When my mother threw the encyclopedias at us,
she threw the world: mammals of North America,
Doric columns and eggplants, giraffe necks,
bustles, empire dresses, pale, pushed-up breasts.
She threw colorplates of striped beetles. She threw the Beatles
hot air balloons, the race to the moon………

Dion O’Reilly, ibid

And as Dion did in Ghost Dogs, she sings seering songs of recovery from a horrific burn accident which left her with massive scarring over much of her body. She sings and a larger song emerges past survival. A song of a woman who is so much more than all her wounds. Who, although unflinching in her portrayal of the some of the horrors imposed on her, somehow did not lose a generosity of spirit. This remarkable poem:

How to Dress Wounds

Insist on entering cathedrals
the window colors
sliding through flesh. Feel them,
clockless, the centuries
laboring toward god filling you
like breath. Remember
what happens,
happens slowly. Listen
to something as small as a butterfly
shivering the back of your skull.

Look at your unmanageable body
as the plant sees the sun, complete
devotion. Day after day drag yourself
to the same altar, drink and eat
as best you can. Forgive

the imperfection on the skin of fruits,
the unblessed meat. Awaken
to light moving through curtains.

Sleep the way horses canter
through the dark trees riderless

Until they forget they’re horses.

Dion O’Reilly, ibid

The use of the imperative grammatical mood in this poem is so effective – how it drives the poem forward. It starts with the first word: Insist, then all the other imperatives follow: feel, remember, listen, look, drink and eat, forgive, awaken, sleep. These imperatives could be a mantra for healing and health!

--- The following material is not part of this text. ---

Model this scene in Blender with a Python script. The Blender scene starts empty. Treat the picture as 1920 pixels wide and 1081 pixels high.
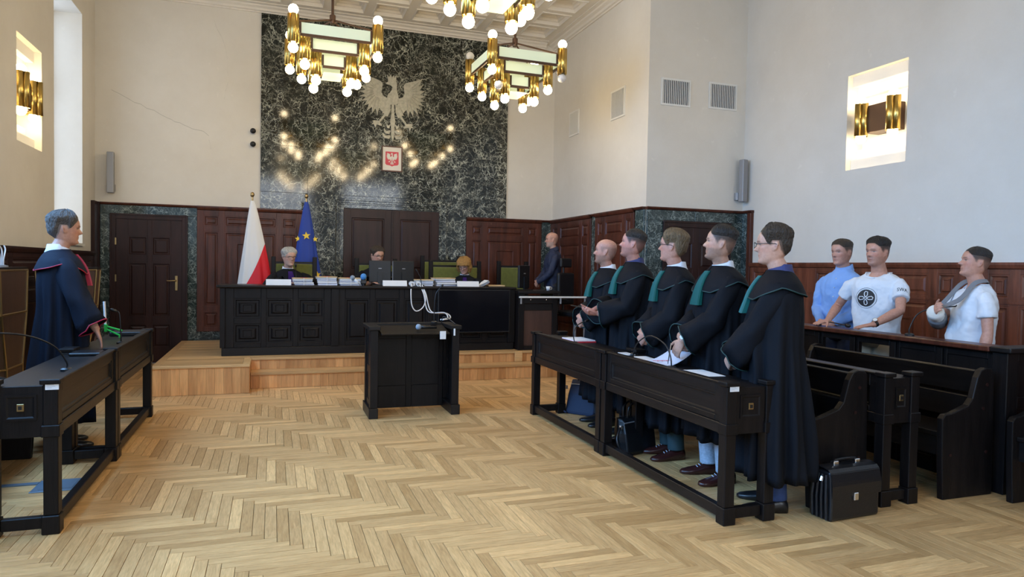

And I am so taken by the lyric power and intensity of the last lines: Sleep the way horses canter through the dark trees riderless//until they forget they’re horses. The many other lyric moments in the book that break out of its narrative constraints, its deft use of ordinary speech, is one of the compelling strengths of this remarkable collection. Shocking narratives, yes. But contained with exquisite craft, the grace of fine workmanship. The lyric power of these lines from this poem,

from There was Smoke in the Sunrise:

………………………..Outside a clatter
in the naked snag, crow calls
like stilettoes on black top. For years
they’ve been warning us –
black Cassandras of the power lines.

Dion O’Reilly, ibid

In so many of Dion’s poems, especially involving her mother and sister, I hear so many echoes of  American Sharon Olds, the great so-called confessional poet. And it seems appropriate that one of Dion’s poems in the collection is called  ironically, Confessional Poetry is Dead. And in this poem she mentions a famous poet who no longer writes about working as a janitor in Saskatchewan. Who is that I wonder? And, of course, as she says she is hearing that  confessional poetry is dead, this poem and so many of her others state the  opposite: it’s alive and well. This ending of the poem:

from Confessional Poetry is Dead

I’m sorry I must confess again.
It’s like a tic. I can’t help myself.
I’m hurting because my mother
was a sadistic lunatic because her mother
was a passive aggresive lunatic,
because her mother had twelve dead babies
before her liver wasted away-
all of it a huge secret
in our Perfect Rich White Nuclear family.
Perfect. Rich. White. Nuclear.
Are these words enough
for you to like me?
To hate me? For you to see
this pain I need to confess
in a small part
of something terribly broken.

Dion O’Reilly, ibid

At the last, the first lines of a poem that directly addresses graphically the violence Dion grew up with. The poetic power of Dion’s rage that does not devolve into a rant. A necessary witness to the unspeakable. I commend Dion’s poetics, her selective use of irony, her courage:

from When I think of my sister’s happiness

as she watched our mother strip me,
begged our father to beat me,
how she left me once, concussed,
in a tub, I want to feed her a scrap
of my own meat. She seemed so hungry,
so lit by the love of my blood.
Well, we were both hungry, though
we ate and ate. There was so much food. We were rich!
Dion O’Reilly, ibid

When it comes to a title that is so utterly undercut by the first two lines in the poem, this title must take the cake. How she subverts the title into something quite the opposite of happiness! And the awful irony of: We were rich! The skill of Dion O’Reilly.